▶ **PROBLEM TO WORK ON**
Reproduce the listing below exactly, beginning with its first line and ending with the line that holds "S.camera = cam"; pictures are not part of the copy.

▶ **PROVIDED DATA**
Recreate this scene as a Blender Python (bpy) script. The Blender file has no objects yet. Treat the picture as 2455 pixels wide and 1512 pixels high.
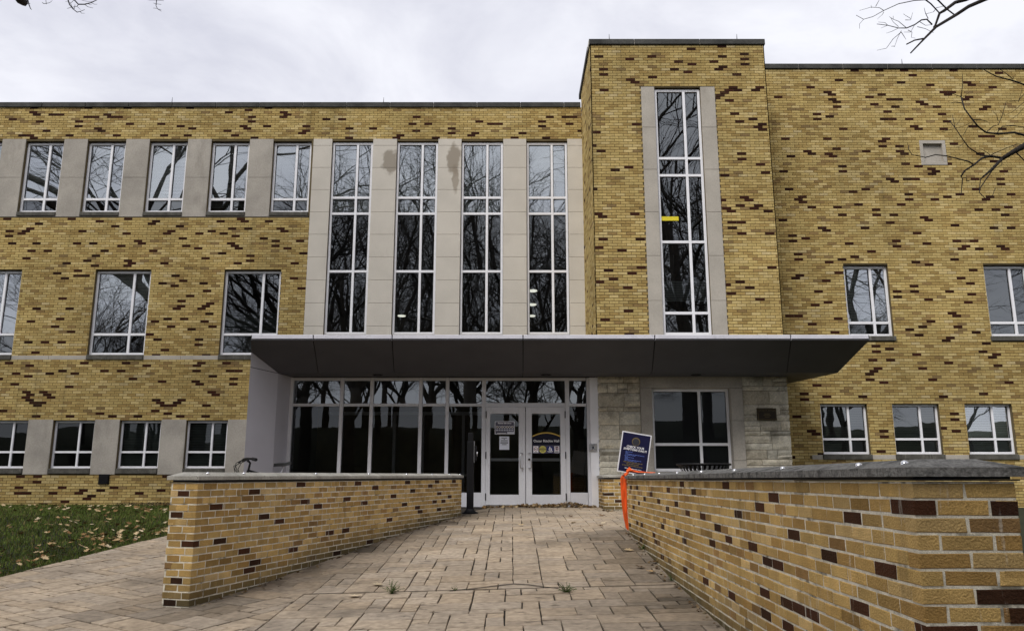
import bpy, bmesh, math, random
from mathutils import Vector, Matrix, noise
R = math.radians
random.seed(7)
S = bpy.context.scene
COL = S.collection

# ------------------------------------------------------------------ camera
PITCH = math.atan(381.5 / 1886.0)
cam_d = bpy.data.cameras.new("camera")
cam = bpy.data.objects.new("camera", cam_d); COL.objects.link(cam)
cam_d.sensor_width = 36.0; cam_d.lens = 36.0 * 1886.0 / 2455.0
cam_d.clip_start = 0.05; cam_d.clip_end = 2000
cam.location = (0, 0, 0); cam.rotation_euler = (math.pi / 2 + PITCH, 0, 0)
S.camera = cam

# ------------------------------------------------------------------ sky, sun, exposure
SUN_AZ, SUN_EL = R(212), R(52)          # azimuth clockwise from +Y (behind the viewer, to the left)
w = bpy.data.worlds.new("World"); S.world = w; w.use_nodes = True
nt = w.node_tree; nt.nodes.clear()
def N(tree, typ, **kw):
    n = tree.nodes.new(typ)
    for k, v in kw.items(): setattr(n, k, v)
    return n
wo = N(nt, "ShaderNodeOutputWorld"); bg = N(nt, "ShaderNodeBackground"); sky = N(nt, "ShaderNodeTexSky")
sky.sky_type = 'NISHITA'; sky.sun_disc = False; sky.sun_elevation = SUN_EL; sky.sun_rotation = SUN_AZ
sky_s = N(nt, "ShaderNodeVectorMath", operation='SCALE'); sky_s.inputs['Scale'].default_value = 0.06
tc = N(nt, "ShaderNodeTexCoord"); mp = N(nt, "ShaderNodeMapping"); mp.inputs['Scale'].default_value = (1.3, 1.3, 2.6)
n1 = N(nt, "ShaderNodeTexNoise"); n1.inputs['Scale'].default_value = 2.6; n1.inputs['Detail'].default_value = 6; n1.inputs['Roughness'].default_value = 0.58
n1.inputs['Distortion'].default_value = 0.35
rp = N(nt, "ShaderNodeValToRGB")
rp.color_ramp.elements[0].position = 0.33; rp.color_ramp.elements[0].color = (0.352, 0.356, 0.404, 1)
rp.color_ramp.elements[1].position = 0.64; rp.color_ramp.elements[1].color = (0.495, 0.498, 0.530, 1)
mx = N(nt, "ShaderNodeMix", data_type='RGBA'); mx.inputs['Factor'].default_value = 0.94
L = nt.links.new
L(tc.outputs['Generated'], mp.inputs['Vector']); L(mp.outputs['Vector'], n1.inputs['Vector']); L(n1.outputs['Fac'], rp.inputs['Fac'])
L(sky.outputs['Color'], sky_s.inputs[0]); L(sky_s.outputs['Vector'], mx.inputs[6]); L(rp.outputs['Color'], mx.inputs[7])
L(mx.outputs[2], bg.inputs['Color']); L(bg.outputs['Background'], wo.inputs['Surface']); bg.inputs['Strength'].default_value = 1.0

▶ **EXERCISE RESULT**
Recreate this scene as a Blender Python (bpy) script. The Blender file has no objects yet. Treat the picture as 2455 pixels wide and 1512 pixels high.
import bpy, bmesh, math, random
from mathutils import Vector, Matrix, noise
R = math.radians
random.seed(7)
S = bpy.context.scene
COL = S.collection

# ------------------------------------------------------------------ camera
PITCH = math.atan(381.5 / 1886.0)
cam_d = bpy.data.cameras.new("camera")
cam = bpy.data.objects.new("camera", cam_d); COL.objects.link(cam)
cam_d.sensor_width = 36.0; cam_d.lens = 36.0 * 1886.0 / 2455.0
cam_d.clip_start = 0.05; cam_d.clip_end = 2000
cam.location = (0, 0, 0); cam.rotation_euler = (math.pi / 2 + PITCH, 0, 0)
S.camera = cam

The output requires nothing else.